• [Raw data]

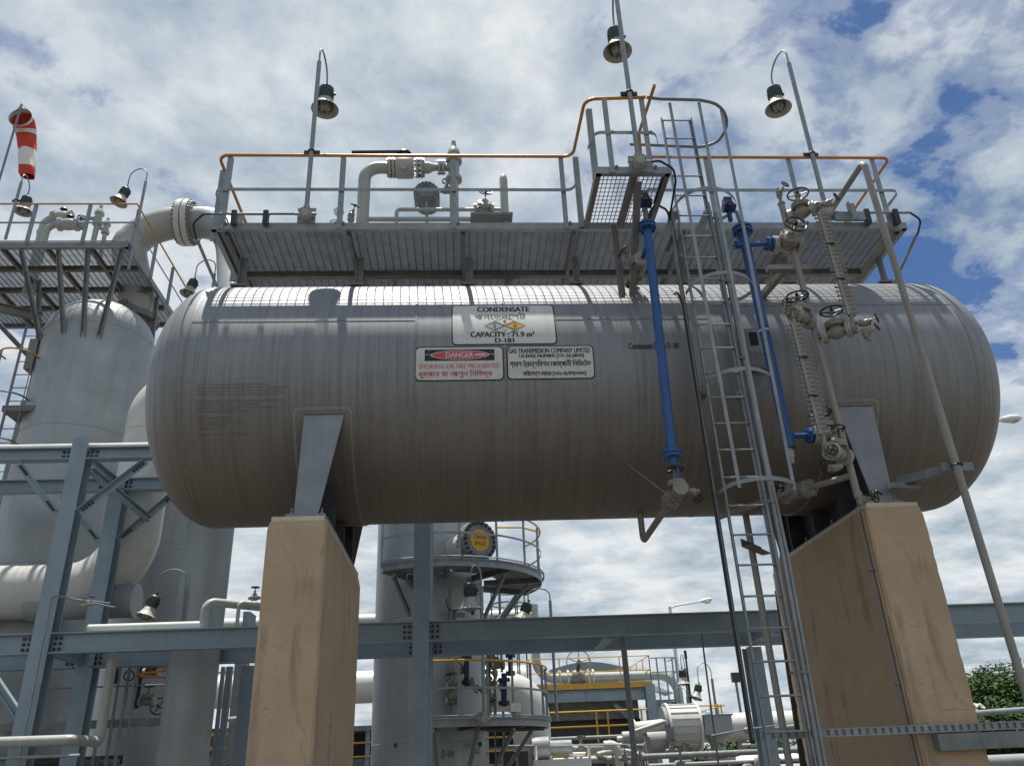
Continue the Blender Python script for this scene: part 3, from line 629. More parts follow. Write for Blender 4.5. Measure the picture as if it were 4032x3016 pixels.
# ------------------------------------------------------------------ lamps
def lamp(pb, zt, off, label, mount='fascia', tilt=(0, 0), neck=.38, pr_=.030, sc=1.0, drop=.34, group='bell shaped floodlights on poles', rail_z=None):
    pb = Vector(pb); t = thing('pole_lamp', label, 'lamp', pb, group); top = V(pb.x, pb.y, zt)
    MB().cyl(pb, top, pr_*sc, 12).build('pole', 'galv', t)
    off = Vector((off[0], off[1], 0)); L = off.length; d = off.normalized()
    lt = top+off+V(0, 0, neck-drop)
    arc = [top-V(0,0,.05), top+V(0,0,neck*.45)]+[top+d*(L/2)*(1-math.cos(math.pi*i/10))+V(0, 0, neck*.45+neck*.55*math.sin(math.pi*i/10)) for i in range(1, 10)]+[lt+V(0,0,.25*(neck-0)*.5+.02), lt]
    MB().tube(arc, .013*sc, 8).build('gooseneck', 'galv', t)
    ax = Vector((tilt[0], tilt[1], -1)).normalized()
    hd = MB(); s = sc
    hd.cyl(lt-ax*.07*s, lt+ax*.02*s, .022*s, 8)
    hd.lathe(lt, ax, [(0, 0), (.085*s, .005*s), (.105*s, .03*s), (.105*s, .07*s), (.098*s, .085*s), (.098*s, .20*s), (.085*s, .225*s), (0, .225*s)], 20)
    u, v = perp(ax)
    for i in range(14):
        a = 2*math.pi*i/14; e = (u*math.cos(a)+v*math.sin(a)); hd.bar(lt+e*.103*s+ax*.085*s, lt+e*.103*s+ax*.2*s, .008*s, .014*s, e)
    a = V(0,0,0); hd.cyl(lt+u*.1*s+ax*.12*s, lt+u*.135*s+ax*.12*s, .02*s, 8)
    hd.build('lamp_housing', 'lamp_green', t)
    MB().lathe(lt, ax, [(.085*s, .225*s), (.10*s, .24*s), (.115*s, .29*s), (.15*s, .36*s), (.185*s, .395*s), (.192*s, .405*s), (.188*s, .41*s), (.178*s, .40*s), (.145*s, .365*s), (.105*s, .30*s), (.09*s, .25*s)], 28).build('lamp_shade', 'lamp_shade', t)
    gl = MB().lathe(lt, ax, [(.07*s, .24*s), (.085*s, .30*s), (.085*s, .36*s), (.06*s, .42*s), (.025*s, .44*s), (0, .445*s)], 18).build('glass_globe', 'glass', t)
    gd = MB()
    for i in range(4):
        a = math.pi*i/4; e = u*math.cos(a)+v*math.sin(a); gd.tube([lt+e*q*s+ax*h*s for q, h in ((.098,.28),(.098,.37),(.07,.44),(0,.465),(-.07,.44),(-.098,.37),(-.098,.28))], .0035*s, 5)
    gd.torus(lt+ax*.37*s, ax, .098*s, .0035*s, 18, 5); gd.build('wire_guard', 'bolt_dark', t)
    if mount == 'fascia':
        MB().box((pb.x-.11, pb.y+.035, pb.z-.12), (pb.x+.11, pb.y+.043, pb.z+.10)).build('mounting_plate', 'galv', t, smooth=False)
        jb = MB(); jb.lathe(pb+V(0, -.03, -.03), (0, -1, 0), [(.0, -.06), (.075, -.06), (.08, 0), (.07, .04), (0, .045)], 16); jb.cyl(pb+V(-.13, -.02, -.03), pb+V(.13, -.02, -.03), .02, 8); jb.cyl(pb-V(0, .0, .02), pb+V(0, 0, .10), .042, 12)
        j = jb.build('junction_box', 'valve_white', t)
        for i in range(8):
            a = 2*math.pi*i/8; MB().cyl(pb+V(.062*math.cos(a), -.07, -.03+.062*math.sin(a)), pb+V(.062*math.cos(a), -.085, -.03+.062*math.sin(a)), .009, 6).build('bolt', 'bolt', j)
    if rail_z:
        c = MB(); c.torus((pb.x, pb.y, rail_z), (0, 0, 1), .038, .010, 14, 6); c.box((pb.x-.10, pb.y+.02, rail_z-.02), (pb.x+.10, pb.y+.045, rail_z+.03)); c.build('rail_clamp', 'bolt_dark', t)
    return t
lamp((-1.87, -1.336, 7.85), 10.38, (.02, .50), 'bell lamp on the pole at the left end of the tank walkway', rail_z=H+.03)
lamp((2.049, -2.38, 7.78), 10.40, (.06, .50), 'bell lamp on the pole rising from the ladder landing', rail_z=H+.03)
lamp((4.694, -1.336, 7.88), 10.46, (-.04, .50), 'bell lamp on the pole at the right end of the tank walkway', rail_z=H+.03)
# feed conduits along the walkway edge
def conduit(label, pts, r=.012, mat='rubber', rad=.08, loc=None, sleeves=(), name='feed_conduit'):
    t = thing(name, label, 'conduit', loc or pts[0]); MB().tube(fillet(pts, rad, 6), r, 8).build('cable', mat, t)
    for a, b, rr in sleeves: MB().cyl(a, b, rr, 10).build('conduit_tube', 'galv', t)
    return t
y = -1.34
c1 = conduit('black cable in grey conduit feeding the left walkway lamp', [(-1.95, y, 7.83), (-2.69, y, 7.83), (-3.10, y, 7.83), (-3.23, y+.05, 7.72), (-3.19, y+.15, 7.56)], .013, sleeves=(((-2.30, y, 7.83), (-3.01, y, 7.83), .018), ((-3.185, y+.15, 7.56), (-2.98, -.05, 7.0), .02)))
for x in (-2.73, -2.35): MB().box((x-.03, y-.03, 7.68), (x+.03, y+.05, 7.87)).build('conduit_clamp', 'bolt_dark', c1, smooth=False)
c2 = conduit('black cable in grey conduit feeding the right walkway lamp', [(4.79, y, 7.85), (5.28, y, 7.85), (5.79, y, 7.85), (5.93, y+.03, 7.76), (5.89, y+.12, 7.60)], .013, sleeves=(((5.13, y, 7.85), (5.80, y, 7.85), .018), ((5.88, y+.12, 7.60), (5.80, .1, 7.0), .018)))
for x in (5.21, 5.59): MB().box((x-.03, y-.03, 7.68), (x+.03, y+.05, 7.89)).build('conduit_clamp', 'bolt_dark', c2, smooth=False)
conduit('black flexible cable looping from the landing lamp to the cable tray', [(2.15, -2.40, 7.75), (2.29, -2.40, 7.76), (2.445, -2.36, 7.68), (2.48, -2.26, 7.58), (2.50, -1.75, 7.42)], .013, rad=.1)

# ------------------------------------------------------------------ blue level gauges
BY = -1.85
def ub(mb, a, b, r, n=16): return mb.cyl(a, b, r, n)
g1 = thing('level_gauge', 'blue vertical level gauge pipe left of the ladder', 'gauge', (2.15, BY, 4.0), 'blue level gauges on the tank front')
A = at(2549, 905, Y=BY); B = at(2646, 1775, Y=BY)
MB().cyl(A, B, .050, 20).build('chamber', 'blue_pipe', g1)
mb = MB(); mb.flange(A+V(0,0,.02), (0,0,1), .105, .03, 8, .013); mb.flange(A+V(0,0,.065), (0,0,1), .105, .03, 0); mb.build('flange', 'blue_pipe', g1)
mb = MB(); mb.flange(B-V(0,0,.02), (0,0,1), .10, .03, 8, .013); mb.flange(B-V(0,0,.06), (0,0,1), .10, .03, 0); mb.cyl(B-V(0,0,.06), B-V(0,0,.16), .05, 14, .03); mb.cyl(B+V(.03,0,-.1), B+V(.03,.0,-.34), .016, 8); mb.build('flange', 'blue_pipe', g1)
def transmitter(par, p, s=1.0):
    p = Vector(p); mb = MB(); mb.cyl(p, p+V(0,0,.15*s), .03*s, 10); mb.cyl(p+V(-.07*s, 0, .20*s), p+V(.08*s, 0, .20*s), .062*s, 16); mb.cyl(p+V(0, -.02, .20*s), p+V(0, -.09*s, .22*s), .05*s, 14); mb.box((p.x-.05*s, p.y-.05*s, p.z+.25*s), (p.x+.05*s, p.y+.05*s, p.z+.34*s))
    o = mb.build('transmitter_head', material('navy', (.012, .03, .09), .4) if 'navy' not in M else 'navy', par)
    MB().cyl(p+V(0, -.092*s, .222*s), p+V(0, -.096*s, .2225*s), .038*s, 14).build('display_window', 'black', o); return o
mb = MB(); mb.cyl(A+V(0,0,.08), A+V(0,0,.30), .028, 10); mb.build('neck', 'galv_dull', g1)
transmitter(g1, A+V(.02, .05, .22), 1.05)
# upper and lower process connections
gate_valve(g1, (2.14, -1.52, A.z-.26), (0, 1, 0), (-.75, -.1, .65), .24, nb=6, wheel_r=.09)
mb = MB(); mb.cyl((2.15, BY+.03, A.z-.26), (2.14, -1.38, A.z-.26), .028, 10); mb.build('connection_pipe', 'blue_pipe', g1)
mb = MB(); mb.tube(fillet([(2.14, -1.40, A.z-.26), (2.14, -1.02, A.z-.26), (2.14, -1.02, 6.85)], .07, 6), .035, 12); mb.flange((2.14, -1.25, A.z-.26), (0,1,0), .085, .03, 6, .012); mb.flange((2.14, -1.02, 7.02), (0,0,1), .085, .05, 6, .012); mb.build('nozzle_pipe', 'valve', g1)
zl = 4.06
gate_valve(g1, (2.165, -1.78, zl), (0, 1, 0), (0, 0, 1), .21, nb=6, wheel_r=.09, fl='valve')
mb = MB(); mb.tube(fillet([(2.165, -1.70, zl), (2.165, .02, zl-.05), (2.165, .02, 4.40)], .1, 6), .038, 12); mb.flange((2.165, -1.50, zl), (0,1,0), .095, .035, 8, .012); mb.flange((2.165, -1.44, zl), (0,1,0), .095, .035, 8, .012); mb.build('nozzle_pipe', 'valve', g1)
MB().cyl(on_tank(2464, 1822), (2.165, -1.50, zl+.02), .008, 6).build('tie_rod', 'galv_dull', g1)
small_valve(g1, (2.30, -1.82, zl-.02), (1, 0, 0), (.2, -.6, -.8), .14)

g2 = thing('level_gauge', 'blue vertical level gauge pipe right of the ladder', 'gauge', (3.33, BY, 4.0), 'blue level gauges on the tank front')
A2 = at(2925, 915, Y=BY); B2 = at(3108, 1752, Y=BY)
MB().cyl(A2, B2, .056, 20).build('chamber', 'blue_pipe', g2)
mb = MB(); mb.flange(A2, (0,0,1), .115, .03, 8, .013); mb.flange(A2+V(0,0,.05), (0,0,1), .115, .03, 0); mb.cyl(A2, A2+V(0,0,.16), .03, 10); mb.lathe(A2-V(0,0,.03), (0,0,1), [(.05,-.04),(.085,0)], 16); mb.build('flange', 'blue_pipe', g2)
MB().lathe(B2, (0,0,-1), [(.055, -.05), (.055, .03), (0, .035)], 16).build('end_cap', 'blue_pipe', g2)
wb_ = A2.lerp(B2, .5); MB().cyl(wb_, wb_+V(0,0,.016), .059, 16).build('white_band', 'white_metal', g2)
mb = MB(); mb.cyl(A2+V(0,0,.06), A2+V(-.03,0,.30), .022, 8); mb.build('neck', 'galv_dull', g2); transmitter(g2, A2+V(-.10, .05, .20), .95)
mb = MB(); p = B2+V(.03, 0, .10); mb.cyl(p, p+V(.20, 0, 0), .028, 12); mb.flange(p+V(.20,0,0), (1,0,0), .08, .03, 8, .011); mb.flange(p+V(.245,0,0), (1,0,0), .08, .03, 8, .011); mb.build('side_arm', 'blue_pipe', g2)
mb = MB(); mb.cyl(B2-V(0,0,.03), B2-V(0,0,.20), .02, 8); mb.cyl(B2-V(0,0,.06), B2-V(0,0,.14), .032, 8); mb.build('drain_nipple', 'valve_white', g2)
p = A2+V(.02, 0, -.18); mb = MB(); mb.cyl(p-V(.14,0,0), p+V(.26, -.02, 0), .03, 12); mb.flange(p+V(.24,-.02,0), (1,0,0), .085, .03, 8, .011); mb.flange(p+V(.29,-.02,0), (1,0,0), .085, .03, 8, .011); mb.flange(p-V(.12,0,0), (1,0,0), .05, .03, 6, .009); mb.build('side_arm', 'blue_pipe', g2)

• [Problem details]
Copy every line of the material in which the word "from" occurs.

• [Output of the exercise]
Continue the Blender Python script for this scene: part 3, from line 629. More parts follow. Write for Blender 4.5. Measure the picture as if it were 4032x3016 pixels.
lamp((2.049, -2.38, 7.78), 10.40, (.06, .50), 'bell lamp on the pole rising from the ladder landing', rail_z=H+.03)
conduit('black flexible cable looping from the landing lamp to the cable tray', [(2.15, -2.40, 7.75), (2.29, -2.40, 7.76), (2.445, -2.36, 7.68), (2.48, -2.26, 7.58), (2.50, -1.75, 7.42)], .013, rad=.1)